Los Angeles mayor gives State of the City address

Listen to an audio story by Annenberg Radio News:


image Los Angeles Mayor Antonio Villaraigosa promised to focus on education reform at the annual State of the City address on Wednesday.

“Well, it is true that I don’t have any formal authority over our schools,” Villaraigosa said. “I do have a bully pulpit, and I will continue to use it.”

Villaraigosa called for a shift in the Los Angeles Unified School District. He says school leaders are the most important agent for change and that expiration of union contracts in June could open up a new door.

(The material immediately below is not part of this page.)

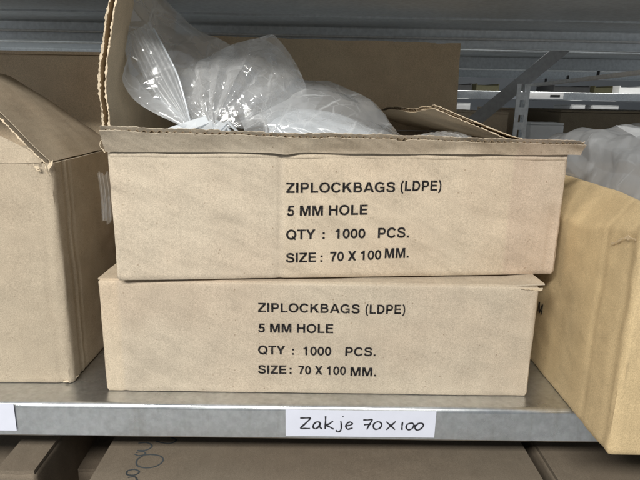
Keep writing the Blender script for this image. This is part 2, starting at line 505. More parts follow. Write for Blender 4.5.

“With the stars aligned, we have to seize the opportunity,” Villaraigosa said. “Let’s negotiate a new contract that empowers teachers, parents and principals at all schools. Let’s stop dictating at the district level, and let our local schools make the calls on budget, staffing, curriculum, schedule and professional development.”

The mayor also proposed compensating teachers for their proven effectiveness in the classroom.

“We need to create career pathways that reward our most effective teachers,” Villaraigosa said. “We need to reform a broken tenure system and do away with the last hired, first fired seniority system. It’s demoralizing to teachers, and it doesn’t serve our students. We need to create a multiple level evaluation system.”

But Dr. Aissa Riley, a world history teacher at Jefferson High School, opposes the mayor’s proposal.

“What that equates to in our mind is we get rid of the more senior teachers because they get paid a lot more,” Riley said. “So if a teacher’s making $80,000 because they’ve been working here for 20 years, well, we can fire that person and hire two more.”

Dr. Riley also expressed concerns regarding the prospect of more public-private partnerships. She said the private school operators do not accept all students.

“So what happens is when a student isn’t working out at one of their schools, they get sent here (Jefferson),” Riley said. “And we end up having larger class sizes in the middle of the year because all these students are coming mid-year because they’ve been kicked out of their other schools, and it also has a lot of students who if they couldn’t cut it at the other school, now we have to deal with him. Our school somewhat becomes a dumping ground for all these charter schools quote unquote bad kids. And then it lowers the quality of education for other students who we’ve been working with all year long.”

Villaraigosa used the rest of his State of the City speech to address unemployment rates. He noted that unemployment rates in South Los Angeles dropped from last month. He also praised the America Fast Forward plan – a plan that would create 166,000 new jobs in the city.